I think I need to write. 

My body is so sore. I ran yesterday with Kevin and Eician. My knees hurt. 

I feel so alone. I feel a level of limerence towards Jaime. It's been like this since Friday/Saturday, where I saw a glimpse/heard of glimpse of him. I miss him so much. 

Hung out with the board game people and even Jenny knew about the breakup. That kind of hurts me. I don't like that. How did she know? Not that it's a secret but now people are asking me about my dating life and that just sucks.

I think any day that I wake up and have no plans for the day itself, I feel down. Doesn't help that yesterday night kind of sucked cause we played terraforming mars and all I could think about was Jaime and how if he was there, it would be so much more fun. There would be jokes and little glances and dumb commentary and I really, really miss him. He gave me so much confidence and fun times whenever he was in a great mood. 

I think I go through phases like this where I just miss the guy.
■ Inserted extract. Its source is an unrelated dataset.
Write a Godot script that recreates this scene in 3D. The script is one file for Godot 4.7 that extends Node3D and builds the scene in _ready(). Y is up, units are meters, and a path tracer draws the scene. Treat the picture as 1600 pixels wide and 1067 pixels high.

I don't even know if I miss him or I miss the idea of him. Seeing him in a blurry picture makes me all sorts of out of place. I was so scared driving yesterday night and I just wished he was there. There are so many moments like that literally within our relationship where I was scared and wished he was there but he wasn't. So I don't know why I'm romanticizing this. It is literally the same. I'm so glad his family is okay though. That little tidbit that Cyndi asked for me felt good. I feel a little better yet a little bad too.  

I just really hate that friends that knew him that I haven't seen in a while bringing him up. The board games people asking about my dating life just really really sucked. Cyndi and Alan asking about him and talking about him really really sucked too. Fucking Eric too. I don't know why. Maybe I just don't have the best people around me yet. 

I think terraforming mars made me sad.